▸ Written task:
Starting at the first line of the data below, retype every line up to and including the one containing "1.0, 400), plant)".
* start Information provided *
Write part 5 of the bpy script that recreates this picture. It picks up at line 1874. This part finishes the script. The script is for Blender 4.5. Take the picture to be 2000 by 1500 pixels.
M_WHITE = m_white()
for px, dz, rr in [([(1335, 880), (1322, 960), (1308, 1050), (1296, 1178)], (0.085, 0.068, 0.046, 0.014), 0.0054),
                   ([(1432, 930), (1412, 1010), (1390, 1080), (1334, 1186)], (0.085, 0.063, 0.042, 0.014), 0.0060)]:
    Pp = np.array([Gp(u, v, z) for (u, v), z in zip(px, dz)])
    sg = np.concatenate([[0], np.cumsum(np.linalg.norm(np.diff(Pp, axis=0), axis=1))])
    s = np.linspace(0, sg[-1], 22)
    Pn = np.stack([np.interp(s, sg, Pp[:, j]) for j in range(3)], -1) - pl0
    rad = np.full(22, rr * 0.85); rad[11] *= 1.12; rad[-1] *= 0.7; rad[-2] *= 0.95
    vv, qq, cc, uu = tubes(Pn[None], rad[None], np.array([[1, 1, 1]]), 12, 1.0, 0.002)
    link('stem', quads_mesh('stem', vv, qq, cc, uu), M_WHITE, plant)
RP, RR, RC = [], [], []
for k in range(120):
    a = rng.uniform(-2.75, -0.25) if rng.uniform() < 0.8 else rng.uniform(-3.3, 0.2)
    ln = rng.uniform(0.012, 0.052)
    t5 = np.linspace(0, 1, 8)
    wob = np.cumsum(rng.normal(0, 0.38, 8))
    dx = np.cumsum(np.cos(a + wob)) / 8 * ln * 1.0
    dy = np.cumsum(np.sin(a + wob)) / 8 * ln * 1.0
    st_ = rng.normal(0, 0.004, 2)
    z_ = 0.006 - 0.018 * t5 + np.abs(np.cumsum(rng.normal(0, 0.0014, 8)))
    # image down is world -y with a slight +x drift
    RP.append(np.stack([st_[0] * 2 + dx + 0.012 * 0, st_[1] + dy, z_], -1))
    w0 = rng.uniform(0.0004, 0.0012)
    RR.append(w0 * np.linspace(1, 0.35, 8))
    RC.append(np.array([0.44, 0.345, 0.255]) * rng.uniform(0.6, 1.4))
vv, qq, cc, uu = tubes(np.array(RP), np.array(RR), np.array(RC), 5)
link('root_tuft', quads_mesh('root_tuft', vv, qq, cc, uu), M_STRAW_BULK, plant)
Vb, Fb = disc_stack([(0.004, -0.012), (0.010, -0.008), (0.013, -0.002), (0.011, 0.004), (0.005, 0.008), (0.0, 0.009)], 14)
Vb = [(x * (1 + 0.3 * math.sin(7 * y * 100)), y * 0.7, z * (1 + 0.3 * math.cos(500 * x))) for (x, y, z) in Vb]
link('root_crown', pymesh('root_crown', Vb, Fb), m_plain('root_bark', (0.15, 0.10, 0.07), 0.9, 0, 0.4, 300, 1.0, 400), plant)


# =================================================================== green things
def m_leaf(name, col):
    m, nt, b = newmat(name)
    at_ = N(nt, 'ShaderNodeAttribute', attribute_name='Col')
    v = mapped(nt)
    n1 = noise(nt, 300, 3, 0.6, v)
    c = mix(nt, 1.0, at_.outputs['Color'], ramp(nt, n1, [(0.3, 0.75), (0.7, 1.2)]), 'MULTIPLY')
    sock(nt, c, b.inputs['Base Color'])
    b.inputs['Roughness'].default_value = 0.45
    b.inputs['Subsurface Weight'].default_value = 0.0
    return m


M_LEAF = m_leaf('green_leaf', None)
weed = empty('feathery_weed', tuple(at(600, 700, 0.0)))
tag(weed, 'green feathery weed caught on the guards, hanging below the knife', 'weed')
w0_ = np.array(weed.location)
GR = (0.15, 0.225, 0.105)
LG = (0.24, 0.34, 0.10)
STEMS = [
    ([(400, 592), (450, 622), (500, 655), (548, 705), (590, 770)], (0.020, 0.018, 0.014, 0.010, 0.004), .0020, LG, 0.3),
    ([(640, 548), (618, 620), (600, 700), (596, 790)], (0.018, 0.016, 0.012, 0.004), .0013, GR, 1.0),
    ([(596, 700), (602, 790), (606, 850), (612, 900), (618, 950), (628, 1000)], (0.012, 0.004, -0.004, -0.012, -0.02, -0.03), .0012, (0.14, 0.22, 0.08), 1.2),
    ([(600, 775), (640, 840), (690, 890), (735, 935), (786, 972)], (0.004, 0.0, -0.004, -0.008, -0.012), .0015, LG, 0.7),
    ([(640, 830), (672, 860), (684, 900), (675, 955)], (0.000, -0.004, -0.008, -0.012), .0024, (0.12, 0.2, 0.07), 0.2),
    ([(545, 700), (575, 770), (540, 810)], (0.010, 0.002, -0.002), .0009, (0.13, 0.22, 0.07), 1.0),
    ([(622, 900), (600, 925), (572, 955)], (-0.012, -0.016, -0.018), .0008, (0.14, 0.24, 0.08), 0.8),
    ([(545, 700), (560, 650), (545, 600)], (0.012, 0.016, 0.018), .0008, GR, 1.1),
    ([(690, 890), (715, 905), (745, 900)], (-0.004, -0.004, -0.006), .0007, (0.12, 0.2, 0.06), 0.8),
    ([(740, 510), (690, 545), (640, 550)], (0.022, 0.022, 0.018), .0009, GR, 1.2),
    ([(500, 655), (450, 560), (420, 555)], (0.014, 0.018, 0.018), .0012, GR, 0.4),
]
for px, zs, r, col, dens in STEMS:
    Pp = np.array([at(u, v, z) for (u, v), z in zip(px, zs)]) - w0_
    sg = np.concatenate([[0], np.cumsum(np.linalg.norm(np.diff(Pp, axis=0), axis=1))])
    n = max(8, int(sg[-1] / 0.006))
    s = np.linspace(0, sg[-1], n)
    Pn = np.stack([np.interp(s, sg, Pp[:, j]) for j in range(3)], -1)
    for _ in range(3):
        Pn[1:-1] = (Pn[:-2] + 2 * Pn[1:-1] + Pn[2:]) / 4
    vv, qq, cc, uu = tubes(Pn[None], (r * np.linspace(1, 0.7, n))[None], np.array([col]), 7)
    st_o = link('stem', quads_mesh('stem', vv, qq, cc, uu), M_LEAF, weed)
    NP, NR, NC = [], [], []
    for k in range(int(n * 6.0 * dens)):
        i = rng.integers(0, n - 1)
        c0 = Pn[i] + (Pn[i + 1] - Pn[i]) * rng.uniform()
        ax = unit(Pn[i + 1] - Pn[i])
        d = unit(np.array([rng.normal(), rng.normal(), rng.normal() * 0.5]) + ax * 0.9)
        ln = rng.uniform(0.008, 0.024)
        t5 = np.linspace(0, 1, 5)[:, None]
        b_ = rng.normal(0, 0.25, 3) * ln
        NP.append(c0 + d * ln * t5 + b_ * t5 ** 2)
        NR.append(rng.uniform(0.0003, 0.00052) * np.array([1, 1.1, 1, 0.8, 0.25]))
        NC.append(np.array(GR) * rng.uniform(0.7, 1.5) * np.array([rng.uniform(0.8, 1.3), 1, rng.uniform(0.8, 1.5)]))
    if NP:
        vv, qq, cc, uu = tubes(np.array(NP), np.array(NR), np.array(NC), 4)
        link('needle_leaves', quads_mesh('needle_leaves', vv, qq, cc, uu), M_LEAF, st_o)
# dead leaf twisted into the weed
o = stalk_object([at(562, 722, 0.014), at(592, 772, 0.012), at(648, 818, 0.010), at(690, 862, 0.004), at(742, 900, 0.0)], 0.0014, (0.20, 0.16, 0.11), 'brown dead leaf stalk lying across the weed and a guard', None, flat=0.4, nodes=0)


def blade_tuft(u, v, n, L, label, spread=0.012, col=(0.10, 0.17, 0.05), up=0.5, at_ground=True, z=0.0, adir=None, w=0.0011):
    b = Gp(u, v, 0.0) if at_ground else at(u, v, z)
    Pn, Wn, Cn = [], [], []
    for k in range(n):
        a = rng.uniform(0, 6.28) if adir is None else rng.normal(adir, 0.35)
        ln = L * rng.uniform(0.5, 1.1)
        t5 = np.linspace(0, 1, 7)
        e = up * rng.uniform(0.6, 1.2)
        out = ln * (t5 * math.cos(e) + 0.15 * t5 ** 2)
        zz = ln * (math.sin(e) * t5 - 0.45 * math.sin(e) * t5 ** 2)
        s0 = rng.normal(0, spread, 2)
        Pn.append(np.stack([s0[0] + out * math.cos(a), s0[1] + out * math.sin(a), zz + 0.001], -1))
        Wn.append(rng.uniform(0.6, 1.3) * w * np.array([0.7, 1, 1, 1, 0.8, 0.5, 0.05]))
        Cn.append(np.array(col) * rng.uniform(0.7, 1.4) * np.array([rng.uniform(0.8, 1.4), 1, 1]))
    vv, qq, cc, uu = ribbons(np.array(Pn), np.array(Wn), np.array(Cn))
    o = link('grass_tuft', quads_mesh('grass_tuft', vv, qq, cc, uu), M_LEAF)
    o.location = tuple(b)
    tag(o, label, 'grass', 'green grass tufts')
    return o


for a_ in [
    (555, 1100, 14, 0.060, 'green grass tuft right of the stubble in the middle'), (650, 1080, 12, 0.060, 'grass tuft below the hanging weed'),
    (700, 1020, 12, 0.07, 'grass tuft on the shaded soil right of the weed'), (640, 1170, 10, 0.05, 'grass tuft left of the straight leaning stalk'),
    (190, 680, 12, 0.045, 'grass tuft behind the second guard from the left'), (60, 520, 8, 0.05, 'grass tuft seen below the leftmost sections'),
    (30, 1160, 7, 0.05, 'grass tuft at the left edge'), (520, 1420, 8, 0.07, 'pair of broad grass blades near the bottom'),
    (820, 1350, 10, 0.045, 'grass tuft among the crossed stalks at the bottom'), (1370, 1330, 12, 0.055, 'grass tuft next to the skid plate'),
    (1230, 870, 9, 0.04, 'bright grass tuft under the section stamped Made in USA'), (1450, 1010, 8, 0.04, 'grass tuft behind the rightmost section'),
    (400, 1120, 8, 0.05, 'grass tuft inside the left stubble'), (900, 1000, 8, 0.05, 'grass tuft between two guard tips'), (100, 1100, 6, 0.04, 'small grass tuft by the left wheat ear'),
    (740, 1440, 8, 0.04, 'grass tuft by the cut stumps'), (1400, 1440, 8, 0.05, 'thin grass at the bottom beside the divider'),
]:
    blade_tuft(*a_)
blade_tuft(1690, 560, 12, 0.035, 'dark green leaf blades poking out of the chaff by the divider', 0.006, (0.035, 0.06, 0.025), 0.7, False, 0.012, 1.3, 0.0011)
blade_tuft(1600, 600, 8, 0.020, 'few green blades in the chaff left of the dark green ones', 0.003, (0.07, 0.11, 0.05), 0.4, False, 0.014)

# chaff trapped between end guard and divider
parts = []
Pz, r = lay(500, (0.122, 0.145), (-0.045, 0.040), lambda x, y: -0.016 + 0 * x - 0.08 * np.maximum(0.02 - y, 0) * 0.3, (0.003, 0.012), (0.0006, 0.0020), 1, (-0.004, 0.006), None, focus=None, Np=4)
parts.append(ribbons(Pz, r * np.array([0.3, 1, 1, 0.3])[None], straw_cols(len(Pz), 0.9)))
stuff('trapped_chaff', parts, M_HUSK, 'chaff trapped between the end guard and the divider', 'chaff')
* end Information provided *
▸ Full output:
Write part 5 of the bpy script that recreates this picture. It picks up at line 1874. This part finishes the script. The script is for Blender 4.5. Take the picture to be 2000 by 1500 pixels.
M_WHITE = m_white()
for px, dz, rr in [([(1335, 880), (1322, 960), (1308, 1050), (1296, 1178)], (0.085, 0.068, 0.046, 0.014), 0.0054),
                   ([(1432, 930), (1412, 1010), (1390, 1080), (1334, 1186)], (0.085, 0.063, 0.042, 0.014), 0.0060)]:
    Pp = np.array([Gp(u, v, z) for (u, v), z in zip(px, dz)])
    sg = np.concatenate([[0], np.cumsum(np.linalg.norm(np.diff(Pp, axis=0), axis=1))])
    s = np.linspace(0, sg[-1], 22)
    Pn = np.stack([np.interp(s, sg, Pp[:, j]) for j in range(3)], -1) - pl0
    rad = np.full(22, rr * 0.85); rad[11] *= 1.12; rad[-1] *= 0.7; rad[-2] *= 0.95
    vv, qq, cc, uu = tubes(Pn[None], rad[None], np.array([[1, 1, 1]]), 12, 1.0, 0.002)
    link('stem', quads_mesh('stem', vv, qq, cc, uu), M_WHITE, plant)
RP, RR, RC = [], [], []
for k in range(120):
    a = rng.uniform(-2.75, -0.25) if rng.uniform() < 0.8 else rng.uniform(-3.3, 0.2)
    ln = rng.uniform(0.012, 0.052)
    t5 = np.linspace(0, 1, 8)
    wob = np.cumsum(rng.normal(0, 0.38, 8))
    dx = np.cumsum(np.cos(a + wob)) / 8 * ln * 1.0
    dy = np.cumsum(np.sin(a + wob)) / 8 * ln * 1.0
    st_ = rng.normal(0, 0.004, 2)
    z_ = 0.006 - 0.018 * t5 + np.abs(np.cumsum(rng.normal(0, 0.0014, 8)))
    # image down is world -y with a slight +x drift
    RP.append(np.stack([st_[0] * 2 + dx + 0.012 * 0, st_[1] + dy, z_], -1))
    w0 = rng.uniform(0.0004, 0.0012)
    RR.append(w0 * np.linspace(1, 0.35, 8))
    RC.append(np.array([0.44, 0.345, 0.255]) * rng.uniform(0.6, 1.4))
vv, qq, cc, uu = tubes(np.array(RP), np.array(RR), np.array(RC), 5)
link('root_tuft', quads_mesh('root_tuft', vv, qq, cc, uu), M_STRAW_BULK, plant)
Vb, Fb = disc_stack([(0.004, -0.012), (0.010, -0.008), (0.013, -0.002), (0.011, 0.004), (0.005, 0.008), (0.0, 0.009)], 14)
Vb = [(x * (1 + 0.3 * math.sin(7 * y * 100)), y * 0.7, z * (1 + 0.3 * math.cos(500 * x))) for (x, y, z) in Vb]
link('root_crown', pymesh('root_crown', Vb, Fb), m_plain('root_bark', (0.15, 0.10, 0.07), 0.9, 0, 0.4, 300, 1.0, 400), plant)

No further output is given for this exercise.